_Directions for this task_
Print the lines of the listing below verbatim from its first line through the line bearing "obj('fold_over', slab([(x, 2.929, z)". Any pictures are to be omitted.

[Extracted records]
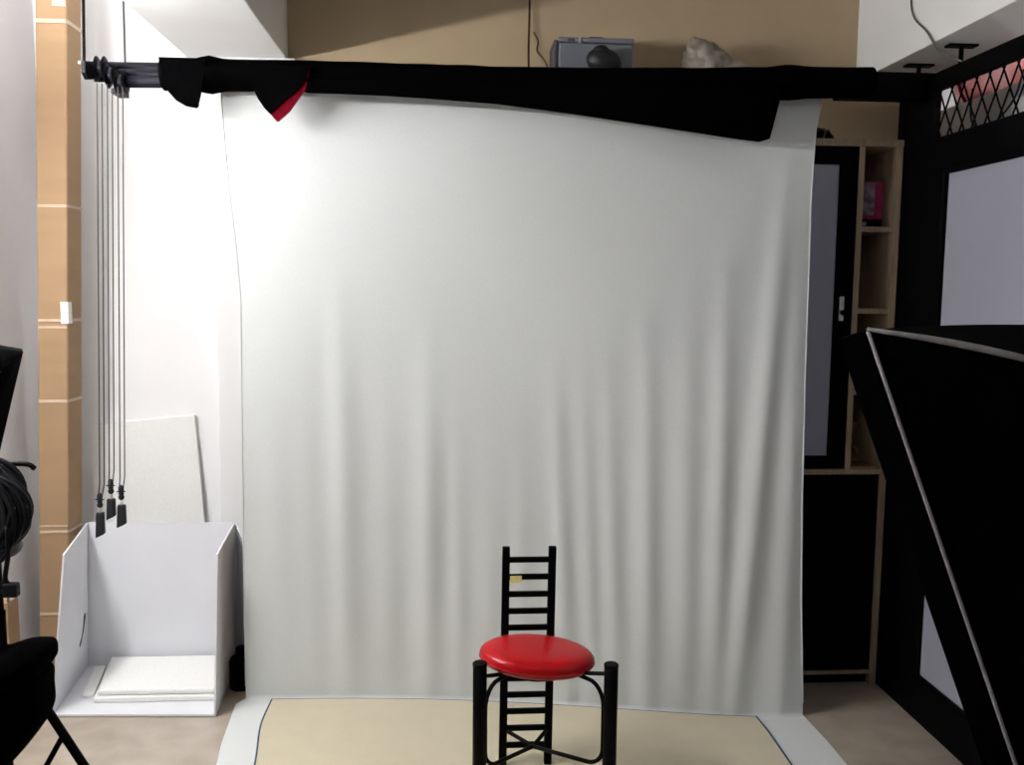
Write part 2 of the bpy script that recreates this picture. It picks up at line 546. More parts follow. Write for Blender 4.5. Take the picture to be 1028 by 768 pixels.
# triangular corner, turned so that the red reverse shows along its right side
ol = [(-0.625, 2.18), (-0.612, 2.12), (-0.595, 2.085), (-0.572, 2.052), (-0.542, 2.018), (-0.535, 2.018), (-0.500, 2.050), (-0.47, 2.092), (-0.450, 2.12), (-0.435, 2.18)]
bm = slab([(x, 2.936, z) for x, z in ol], (0, 0.006, 0))
tri = obj('loose_corner', bm, 'red_fabric', bk)
tri['label'] = 'triangular corner showing the red reverse'
fl = [(-0.628, 2.185), (-0.616, 2.125), (-0.598, 2.085), (-0.578, 2.056), (-0.562, 2.040), (-0.522, 2.076), (-0.488, 2.104), (-0.462, 2.128), (-0.432, 2.185)]
obj('fold_over', slab([(x, 2.929, z) for x, z in fl], (0, 0.006, 0)), 'black_fabric', tri)

# ------------------------------------------------------------------ three pull chains with weights
CH = [('pull_chain', 'leftmost pull chain, its dark weight hanging lowest of the three', -1.1045, -1.1455, 2.135, 3.005, 0.8047, 0.6627, (-1.1545, -1.1599)),
      ('pull_chain', 'middle pull chain, its dark weight hanging highest of the three', -1.0625, -1.1015, 2.128, 2.975, 0.858, 0.7311, (-1.1063, -1.111)),
      ('pull_chain', 'rightmost pull chain, nearest the black roller cloth', -1.0235, -1.061, 2.115, 2.955, 0.8422, 0.7093, (-1.0665, -1.0712))]
for (nm, lab, xt, xb, zt, y, z1, z2, (xw, _)) in CH:
    t = thing(nm, lab, 'chain', (xw, y, z2), 'roller pull chains')
    for s in (-1, 1):
        a, b = Vector((xt + s * 0.0075, y, zt)), Vector((xw + s * 0.006, y, z1 - 0.01))
        m_ = Vector((xb + s * 0.0075, y, z1 + 0.04))
        obj('bead_strand', tube([a, a.lerp(m_, .5), m_, b], 0.0021, 6), 'bead', t)
    obj('clip', lathe([(0.004, 0.010), (0.008, 0.005), (0.009, -0.008), (0.0075, -0.024), (0.010, -0.030), (0.008, -0.036), (0.004, -0.040)], (xw, y, z1), (0, 0, 1), 12), 'weight', t, smooth=True)
    obj('clip_screw', tube([(xw - 0.014, y, z1 - 0.012), (xw + 0.013, y, z1 - 0.012)], 0.0022, 6), 'weight', t)
    obj('connector', lathe([(0.005, -0.038), (0.005, -0.058)], (xw, y, z1), (0, 0, 1), 10), 'chrome', t, smooth=True)
    h = z1 - 0.055
    bm = BM()
    tw, bw, dy = 0.0125, 0.0175, 0.011
    sk = 0.014
    add_hexa(bm, [(xw - bw + 0.001, y - dy, z2), (xw + bw - 0.005, y - dy, z2 + 0.004), (xw + bw - 0.005, y + dy, z2 + 0.004), (xw - bw + 0.001, y + dy, z2),
                  (xw - tw, y - dy * .8, h), (xw + tw, y - dy * .8, h), (xw + tw, y + dy * .8, h), (xw - tw, y + dy * .8, h)])
    vs = [v for v in bm.verts if v.co.z < h - 0.01 and v.co.x > xw]
    for v in vs:
        v.co.z += 0.010
    obj('weight', bm, 'weight', t, bevel=0.004)

# ------------------------------------------------------------------ tall cardboard carton
def lean_box(bm, x0, x1, y0, y1, z0, z1, dx):
    add_hexa(bm, [(x0, y0, z0), (x1, y0, z0), (x1, y1, z0), (x0, y1, z0), (x0 + dx, y0, z1), (x1 + dx, y0, z1), (x1 + dx, y1, z1), (x0 + dx, y1, z1)])


cb = thing('cardboard_box', 'tall narrow brown cardboard carton standing upright against the left wall', 'carton', (-1.49, 3.46, 0))
H = 2.76
DX = 0.104
bm = BM()
lean_box(bm, -1.555, -1.447, 3.40, 3.53, 0.0, H, DX)
obj('carton_body', bm, 'card', cb, bevel=0.006)
dxz = lambda z: DX * z / H
for z, w, m in ((2.43, 0.014, 'tape'), (1.784, 0.010, 'tape'), (1.37, 0.010, 'tape'), (1.345, 0.008, 'tape'), (1.072, 0.011, 'tape'), (0.578, 0.010, 'tape'), (0.600, 0.006, 'tape'), (0.26, 0.010, 'tape')):
    d = dxz(z)
    bm = BM()
    add_box(bm, -1.552 + d, -1.449 + d, 3.3975, 3.3995, z - w / 2, z + w / 2)
    if w > 0.009:
        add_box(bm, -1.4465 + d, -1.4445 + d, 3.40, 3.528, z - w / 2, z + w / 2)
    obj('tape_band', bm, m, cb)
d = dxz(1.4)
lb = BM()
add_box(lb, -1.470 + d, -1.447 + d, 3.396, 3.3985, 1.358, 1.438)
add_box(lb, -1.447 + d, -1.4435 + d, 3.3985, 3.43, 1.358, 1.438)
obj('paper_tag', lb, 'paper', cb)
bm = BM()
add_box(bm, -1.50 + dxz(2.6), -1.455 + dxz(2.6), 3.397, 3.3993, 2.48, 2.72)
obj('seam_tape', bm, 'tape', cb)

# smaller carton lower left against the wall
sc = thing('cardboard_box', 'small brown carton low against the left wall behind the black stand', 'carton', (-1.46, 3.1, 0))
obj('carton_body', bx(-1.595, -1.475, 3.02, 3.10, 0, 0.43), 'card', sc, bevel=0.004)
obj('tape_band', bx(-1.56, -1.51, 3.0185, 3.0197, 0.02, 0.41), 'tape', sc)
obj('flap', bx(-1.594, -1.476, 3.021, 3.058, 0.431, 0.435), 'card', sc)
obj('flap', bx(-1.594, -1.476, 3.062, 3.099, 0.431, 0.435), 'card', sc)

# ------------------------------------------------------------------ open white board box with foam sheets
wb = thing('white_display_box', 'open-fronted white board box on the floor left of the backdrop', 'box', (-1.1, 3.35, 0))
T = 0.006
def quadslab(pts, tv):
    return slab([Vector(p) for p in pts], tv)
obj('back_panel', quadslab([(-1.414, 3.500, 0.004), (-0.846, 3.500, 0.004), (-0.842, 3.505, 0.578), (-1.393, 3.505, 0.584)], (0, T, 0)), 'pvc', wb)
obj('left_panel', quadslab([(-1.376, 3.092, 0.004), (-1.414, 3.498, 0.004), (-1.394, 3.503, 0.584), (-1.303, 3.070, 0.588)], (-T, 0, 0)), 'pvc', wb)
obj('right_panel', quadslab([(-0.8175, 3.062, 0.004), (-0.845, 3.498, 0.004), (-0.841, 3.503, 0.578), (-0.799, 3.070, 0.582)], (T, 0, 0)), 'pvc', wb)
obj('base_panel', slab([Vector((-1.374, 3.090, 0.003)), Vector((-0.819, 3.063, 0.003)), Vector((-0.847, 3.498, 0.003)), Vector((-1.412, 3.498, 0.003))], (0, 0, 0.008)), 'pvc', wb)
obj('side_flap', quadslab([(-0.838, 3.50, 0.03), (-0.788, 3.42, 0.03), (-0.786, 3.42, 0.533), (-0.835, 3.505, 0.575)], (0.004, 0.004, 0)), 'pvc', wb)
obj('cut_slit', tube(spline([(-1.385, 3.42, 0.255), (-1.384, 3.395, 0.205), (-1.379, 3.345, 0.150)], 4), [0.0015] + [0.0038] * 7 + [0.0015], 6), 'slit', wb)

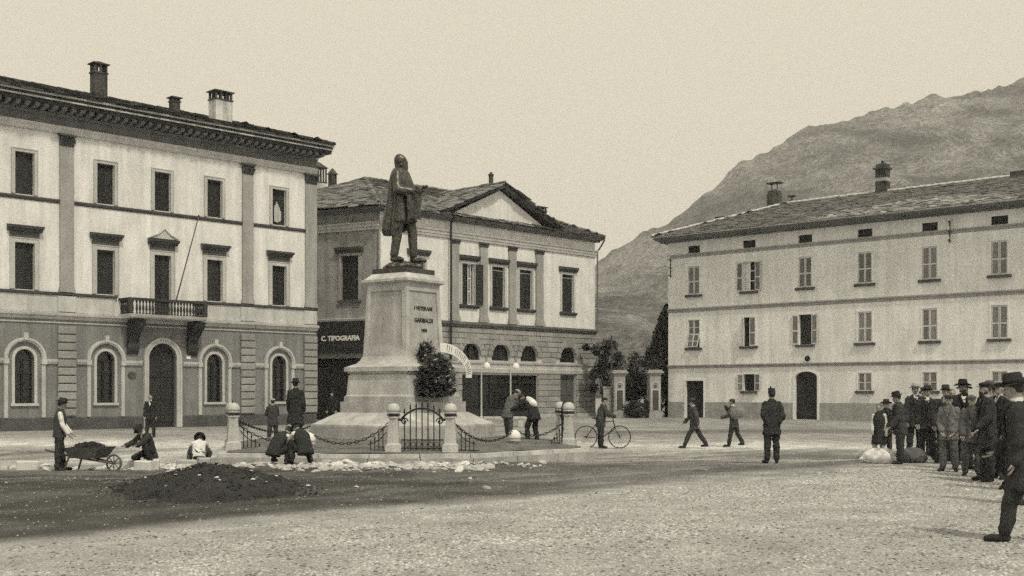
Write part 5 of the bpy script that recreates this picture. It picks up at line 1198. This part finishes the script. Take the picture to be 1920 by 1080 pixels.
# ------------------------------------------------------------------ street things behind
def lamp(x, y, label):
    g = thing('street_lamp', label, 'street lamp', (x, y, float(gz(x, y))), 0, 'street lamps before the pedimented house')
    MB().lathe([(.09, 0), (.09, .25), (.055, .3), (.045, 1.2), (.04, 3.1), (.03, 3.25)], n=10).build('post', M_para, g)
    MB().tube([(0, 0, 3.2), (.03, 0, 3.45), (.16, 0, 3.52), (.26, 0, 3.4)], .018, 6).build('bracket', M_para, g)
    MB().lathe([(.20, 0), (.215, .04), (.2, .16), (.14, .27), (.06, .33), (.005, .34)], (.30, 0, 2.98), 14).build('lamp_shade', M_white_paint, g, True)
lamp(-1.72, 66.0, 'pale street lamp post nearest the pedestal'); lamp(-.08, 67.0, 'pale street lamp post behind the stooping men')
def pier(x, y, rz, label):
    g = thing('gate_pier', label, 'gate pier', (x, y, 0), rz, 'garden gate piers')
    MB().box(-.42, .42, -.42, .42, 0, .35).box(-.36, .36, -.36, .36, .35, 2.75).build('shaft', M_pil, g)
    MB().box(-.40, .40, -.40, .40, 2.75, 2.85).box(-.52, .52, -.52, .52, 2.85, 2.96).box(-.44, .44, -.44, .44, 2.96, 3.06).build('cap', M_pil, g)
    f = MB(); arch_ring(f, 0, 2.05, .2, .29, -.40, -.362, .5); f.box(-.2, .2, -.395, -.362, 1.75, 1.83); f.build('panel_frame', M_trim, g)
    MB().box(-.2, .2, -.375, -.361, .5, 1.75).build('panel', M_plinth, g); MB().box(-.09, .09, -.39, -.361, 1.95, 2.1).build('niche', M_plinth, g)
pier(6.85, 75.5, R(8), 'pale gate pier beside the pedimented house, behind the cyclist'); pier(9.05, 74.8, R(8), 'pale gate pier close to the long house corner')
wl_ = MB().box(7.25, 8.65, 75.0, 75.3, 0, .8).build('garden_wall', M_rplinth); tag(wl_, 'low wall between the two garden gate piers', 'wall')
wl2 = MB().box(5.9, 6.4, 75.6, 75.9, 0, 1.9).box(5.85, 6.45, 75.55, 75.95, 1.9, 2.0).build('garden_wall', M_pil); tag(wl2, 'short wall joining the pedimented house to its gate pier', 'wall')
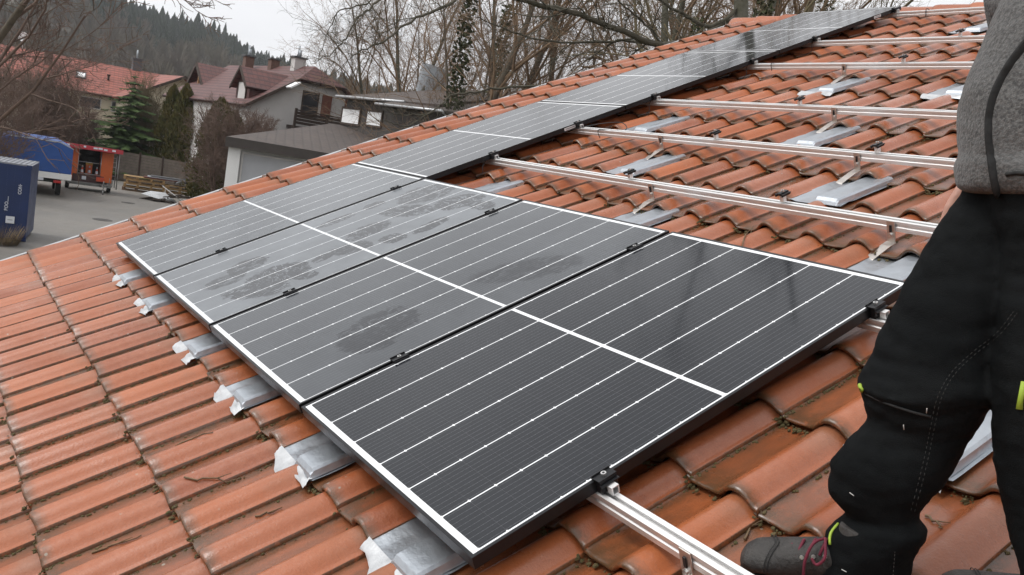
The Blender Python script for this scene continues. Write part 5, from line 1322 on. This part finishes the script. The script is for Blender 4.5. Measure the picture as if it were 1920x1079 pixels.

_Final result_
Write part 2 of the bpy script that recreates this picture. It picks up at line 546. More parts follow. Write for Blender 4.5. Take the picture to be 1028 by 768 pixels.
# triangular corner, turned so that the red reverse shows along its right side
ol = [(-0.625, 2.18), (-0.612, 2.12), (-0.595, 2.085), (-0.572, 2.052), (-0.542, 2.018), (-0.535, 2.018), (-0.500, 2.050), (-0.47, 2.092), (-0.450, 2.12), (-0.435, 2.18)]
bm = slab([(x, 2.936, z) for x, z in ol], (0, 0.006, 0))
tri = obj('loose_corner', bm, 'red_fabric', bk)
tri['label'] = 'triangular corner showing the red reverse'
fl = [(-0.628, 2.185), (-0.616, 2.125), (-0.598, 2.085), (-0.578, 2.056), (-0.562, 2.040), (-0.522, 2.076), (-0.488, 2.104), (-0.462, 2.128), (-0.432, 2.185)]
obj('fold_over', slab([(x, 2.929, z) for x, z in fl], (0, 0.006, 0)), 'black_fabric', tri)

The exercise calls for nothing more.